Tras manifestaciones, revueltas,
heridos y muertos por toda España en los últimos días de febrero y primeros de
marzo del 36, Azaña conocía perfectamente todo, se lo ocultaba a Alcalá–Zamora
y esperaba que los autores y sus compañeros de viaje del Frente Popular cejaran.
En el fondo sabía que nadie renunciaría “a lo suyo”: había que borrar todo lo
hecho en el llamado por la izquierda el “bienio negro”.

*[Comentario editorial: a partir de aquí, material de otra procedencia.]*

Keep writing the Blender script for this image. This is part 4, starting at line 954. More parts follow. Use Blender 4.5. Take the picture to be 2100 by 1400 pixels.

Las exigencias –¡¡exigimos!!,
¿les suena?– se exigió que se repusieran e indemnizaran a
todos los trabajadores despedidos por las huelgas políticas o por sus ideales en
el año I934 (en la Gaceta se habló solo de indemnizar octubre, pero se
exigió ¡todo el año!); se exigió la aplicación inmediata de la amnistía
a todos los delitos de carácter social, incluidos ¡los delitos comunes!; se
exigió que se llevaran a juicio a quienes, ¡según ellos!, cometieron arbitrariedades
durante el período revolucionario de 1934, incluyendo a quienes fueron Gobierno:
Lerroux y al presidente de la república, Alcalá–Zamora; se exigió
la expulsión de los funcionarios que no fueran suficientemente republicanos, es
decir: los otros, los malos, aquellos que no piensan y opinan
como nosotros (división y polarización de la sociedad); y por último, se
exigió, mucha inversión en obras públicas: ¡gasto público parar paliar el
paro!
Los firmantes de esas exigencias
eran los representantes del partido socialista, Felipe Petrel, y del comunista,
Luis Cabo, y también José Rico y Leandro Pérez Urría, por los dos partidos
republicanos que estaban en el Gobierno. La izquierda republicana se hizo cargo
del Ejecutivo en solitario y los socialistas prestaban su apoyo desde fuera:
vigilaban que se cumpliera el pacto electoral, con la esperanza que todo fuera
a peor (cuanto peor mejor) y que llegará su momento.